On becoming an influencer in the maker community

 “My main reason for joining the indie maker community was to look for like-minded people who are designers, developers and entrepreneurs in the tech and design industry. At the same time, I was going through burnout, so I started to reach out to more people online. I joined the Maker’s Kitchen Slack community as well as Makerlog.”

“Since then, I’ve been shipping products and helping other makers in the community with product design feedback and reviews, testing their apps or websites. I have been very active on Twitter and Makerlog as well, where I met other indie makers from various community.”

“One day, I received an email from Product Hunt. The email subject was titled Do you want to be our first influencer?

“I read the email and accepted, becoming the first influencer for Founder Club. People who sign up using my link gets 50% off at Founder Club. I really love being part of this because it will help other makers!”

“Influencer is not really a job, but it is something the indie maker community needs. The community is small and many people need help, resources and information to build their next profitable business or make side projects for fun. Being an influencer means promoting the fun, healthy culture and the good vibes in the community.”

“One of the main benefits is to get to test many new products. I get a lot of notifications from people who DM asking for interviews, perks, or to try the beta version of their product, and it’s fun! You get free swags, you get to meet some of them in real life to listen to their experiences and stories, and if you are lucky enough, a company will sponsor you for travel. Other than that, I get a lot of virtual coffees from the community, which are valued at $5. Sometimes people send $10 or $25. Donating is a great way to support a maker in their efforts.”

On helping others

“I help others through chats or video calls. It’s very important because, even if we spend lots of time online, indie makers are real people. Sometimes, they really need help but everyone is just too busy coding, designing or nomading. Some ignore such requests, some just give a few replies via chat. As for me, I like networking in the community. I like to get to know people from across the world. It doesn’t matter what their gender, race or religion is.”

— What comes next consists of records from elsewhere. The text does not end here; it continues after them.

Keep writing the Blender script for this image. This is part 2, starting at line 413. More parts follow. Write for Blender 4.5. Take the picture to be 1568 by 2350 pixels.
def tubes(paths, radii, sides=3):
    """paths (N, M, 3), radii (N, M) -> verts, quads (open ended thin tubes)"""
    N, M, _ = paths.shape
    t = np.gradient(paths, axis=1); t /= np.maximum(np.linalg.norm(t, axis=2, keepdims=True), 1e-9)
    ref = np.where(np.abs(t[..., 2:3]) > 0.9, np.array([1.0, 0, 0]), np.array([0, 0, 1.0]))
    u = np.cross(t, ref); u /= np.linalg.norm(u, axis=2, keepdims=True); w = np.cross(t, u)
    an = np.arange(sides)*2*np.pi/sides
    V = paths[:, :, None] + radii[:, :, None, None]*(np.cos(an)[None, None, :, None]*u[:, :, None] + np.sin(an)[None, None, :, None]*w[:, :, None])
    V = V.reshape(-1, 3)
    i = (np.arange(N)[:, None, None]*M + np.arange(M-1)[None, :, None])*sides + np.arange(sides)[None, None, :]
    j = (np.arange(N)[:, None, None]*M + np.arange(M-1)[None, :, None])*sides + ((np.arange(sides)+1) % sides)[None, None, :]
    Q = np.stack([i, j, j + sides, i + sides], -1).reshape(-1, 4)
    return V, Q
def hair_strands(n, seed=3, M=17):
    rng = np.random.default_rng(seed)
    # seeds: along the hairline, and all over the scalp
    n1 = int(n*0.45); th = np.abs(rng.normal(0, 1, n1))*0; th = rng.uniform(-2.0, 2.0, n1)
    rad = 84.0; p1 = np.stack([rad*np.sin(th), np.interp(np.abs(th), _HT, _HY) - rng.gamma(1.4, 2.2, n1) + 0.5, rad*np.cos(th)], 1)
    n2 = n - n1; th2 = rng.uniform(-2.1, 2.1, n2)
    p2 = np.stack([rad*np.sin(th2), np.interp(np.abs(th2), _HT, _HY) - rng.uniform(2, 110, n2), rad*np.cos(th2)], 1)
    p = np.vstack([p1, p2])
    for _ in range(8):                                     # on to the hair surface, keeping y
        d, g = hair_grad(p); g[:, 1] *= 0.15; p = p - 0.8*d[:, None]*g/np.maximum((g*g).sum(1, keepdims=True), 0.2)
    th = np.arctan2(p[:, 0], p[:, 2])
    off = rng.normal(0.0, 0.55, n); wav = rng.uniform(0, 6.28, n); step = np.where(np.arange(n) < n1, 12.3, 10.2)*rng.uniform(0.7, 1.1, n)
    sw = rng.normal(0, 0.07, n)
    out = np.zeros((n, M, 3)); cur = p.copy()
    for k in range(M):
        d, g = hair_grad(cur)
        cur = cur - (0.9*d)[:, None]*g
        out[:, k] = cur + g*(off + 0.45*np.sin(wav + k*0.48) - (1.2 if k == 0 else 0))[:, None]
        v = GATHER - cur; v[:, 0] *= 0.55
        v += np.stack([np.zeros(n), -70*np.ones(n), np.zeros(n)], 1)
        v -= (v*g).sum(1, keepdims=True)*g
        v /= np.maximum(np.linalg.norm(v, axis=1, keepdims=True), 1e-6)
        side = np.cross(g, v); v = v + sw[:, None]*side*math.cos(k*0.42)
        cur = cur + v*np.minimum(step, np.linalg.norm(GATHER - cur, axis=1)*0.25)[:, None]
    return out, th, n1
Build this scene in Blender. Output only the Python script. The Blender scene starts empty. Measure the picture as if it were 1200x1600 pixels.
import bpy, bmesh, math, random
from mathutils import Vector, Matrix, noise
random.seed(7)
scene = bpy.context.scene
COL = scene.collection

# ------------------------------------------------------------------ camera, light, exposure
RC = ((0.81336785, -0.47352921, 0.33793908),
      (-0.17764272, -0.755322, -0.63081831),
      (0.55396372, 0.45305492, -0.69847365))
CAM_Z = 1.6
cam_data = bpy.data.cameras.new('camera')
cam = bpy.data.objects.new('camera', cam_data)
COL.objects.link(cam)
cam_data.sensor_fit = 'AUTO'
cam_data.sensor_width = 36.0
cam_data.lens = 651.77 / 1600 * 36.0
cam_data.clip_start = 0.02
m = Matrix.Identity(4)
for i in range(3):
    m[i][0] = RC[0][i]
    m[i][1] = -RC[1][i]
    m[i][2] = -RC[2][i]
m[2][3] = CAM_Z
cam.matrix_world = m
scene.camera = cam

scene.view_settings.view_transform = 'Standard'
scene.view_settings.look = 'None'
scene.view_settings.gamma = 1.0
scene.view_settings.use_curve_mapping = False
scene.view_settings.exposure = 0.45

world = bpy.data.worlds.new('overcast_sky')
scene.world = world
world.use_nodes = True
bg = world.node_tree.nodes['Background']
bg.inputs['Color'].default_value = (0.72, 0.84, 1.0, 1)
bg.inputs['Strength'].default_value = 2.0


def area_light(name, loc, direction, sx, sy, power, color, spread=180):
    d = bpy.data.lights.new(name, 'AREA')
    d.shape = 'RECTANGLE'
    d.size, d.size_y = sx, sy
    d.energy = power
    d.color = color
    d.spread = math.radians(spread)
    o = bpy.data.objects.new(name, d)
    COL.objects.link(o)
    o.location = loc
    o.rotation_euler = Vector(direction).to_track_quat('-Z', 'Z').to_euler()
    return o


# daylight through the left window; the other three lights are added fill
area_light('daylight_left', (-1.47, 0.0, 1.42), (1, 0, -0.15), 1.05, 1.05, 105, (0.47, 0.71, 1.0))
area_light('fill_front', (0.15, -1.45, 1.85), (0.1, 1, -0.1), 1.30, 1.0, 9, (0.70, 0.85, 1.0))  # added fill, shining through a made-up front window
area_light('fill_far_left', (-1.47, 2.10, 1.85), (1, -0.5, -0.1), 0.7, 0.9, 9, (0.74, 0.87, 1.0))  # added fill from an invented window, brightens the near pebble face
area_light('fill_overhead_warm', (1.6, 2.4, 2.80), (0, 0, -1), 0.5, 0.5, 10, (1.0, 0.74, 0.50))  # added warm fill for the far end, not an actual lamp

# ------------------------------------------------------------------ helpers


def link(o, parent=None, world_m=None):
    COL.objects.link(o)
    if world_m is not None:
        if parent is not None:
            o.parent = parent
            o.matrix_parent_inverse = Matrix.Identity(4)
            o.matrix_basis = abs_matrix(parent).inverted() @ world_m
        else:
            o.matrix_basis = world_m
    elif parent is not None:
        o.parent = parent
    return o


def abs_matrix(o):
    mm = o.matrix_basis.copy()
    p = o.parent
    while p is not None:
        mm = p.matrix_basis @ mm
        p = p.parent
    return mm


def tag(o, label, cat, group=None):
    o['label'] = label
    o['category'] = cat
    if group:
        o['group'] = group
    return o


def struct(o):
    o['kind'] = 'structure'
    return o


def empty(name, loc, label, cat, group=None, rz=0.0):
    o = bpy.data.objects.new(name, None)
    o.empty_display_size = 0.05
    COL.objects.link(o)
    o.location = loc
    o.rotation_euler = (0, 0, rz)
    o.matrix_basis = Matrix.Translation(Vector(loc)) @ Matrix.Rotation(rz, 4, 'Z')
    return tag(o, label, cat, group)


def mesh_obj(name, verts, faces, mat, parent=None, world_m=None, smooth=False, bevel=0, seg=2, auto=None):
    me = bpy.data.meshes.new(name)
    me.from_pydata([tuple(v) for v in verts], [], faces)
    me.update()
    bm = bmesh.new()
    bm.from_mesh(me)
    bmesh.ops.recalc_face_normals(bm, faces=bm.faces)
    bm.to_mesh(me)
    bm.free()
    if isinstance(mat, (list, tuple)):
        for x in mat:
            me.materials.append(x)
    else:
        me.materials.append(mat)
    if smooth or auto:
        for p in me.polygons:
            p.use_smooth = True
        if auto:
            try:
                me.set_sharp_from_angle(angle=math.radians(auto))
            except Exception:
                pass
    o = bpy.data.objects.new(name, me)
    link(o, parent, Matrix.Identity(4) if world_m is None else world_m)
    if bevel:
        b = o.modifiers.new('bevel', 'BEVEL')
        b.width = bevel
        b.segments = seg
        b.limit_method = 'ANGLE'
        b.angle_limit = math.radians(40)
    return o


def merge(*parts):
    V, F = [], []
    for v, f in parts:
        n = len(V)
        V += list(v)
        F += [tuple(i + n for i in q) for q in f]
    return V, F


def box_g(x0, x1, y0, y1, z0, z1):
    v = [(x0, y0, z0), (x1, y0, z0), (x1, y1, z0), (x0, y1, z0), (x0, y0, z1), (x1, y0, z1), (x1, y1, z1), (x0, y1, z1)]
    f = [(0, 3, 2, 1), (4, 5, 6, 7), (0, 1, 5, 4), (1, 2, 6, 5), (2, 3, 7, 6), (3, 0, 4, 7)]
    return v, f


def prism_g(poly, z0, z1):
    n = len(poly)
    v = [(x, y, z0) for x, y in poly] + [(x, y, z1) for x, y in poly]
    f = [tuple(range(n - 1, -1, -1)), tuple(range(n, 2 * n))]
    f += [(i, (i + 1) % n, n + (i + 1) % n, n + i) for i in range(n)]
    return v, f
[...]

“I look for common goals. Being inclusive is important so we can build a better ecosystem for the indie maker culture and to be more recognized by the public. Indie makers I help in the community include lots of people who are co-working, doing remote work, but also digital nomads, indie makers from home or students, solo-founders, bootstrapped and open startup companies.” 

On building and marketing indie products

“I have built some projects which I always find fun to do because I get to learn new things and sharpen my skills. My projects are mostly not launched, but there are a few that are. Most of it is community-related, but I also love making products like videos.”

“I always use a similar strategy to raise awareness of my products. First, I build a community platform on Telegram or Slack, which is very powerful. I use Twitter for engagement purposes. Then, launch your product on Product Hunt and send newsletter to the users. Create deals, perks and free giveaways. Always tag, mention, and credit others.”

“Videos is an essential medium for me, but most people prefer articles. I think podcasts in audio format are good too.”

 “I’m currently earning more money from my bootstrapped company and little money from my side projects. I’m not earning anything from being an influencer for Product Hunt’s Founder Club, but it gives me access to a lot of perks and deals, as well as emails from other makers that lead to new opportunities.”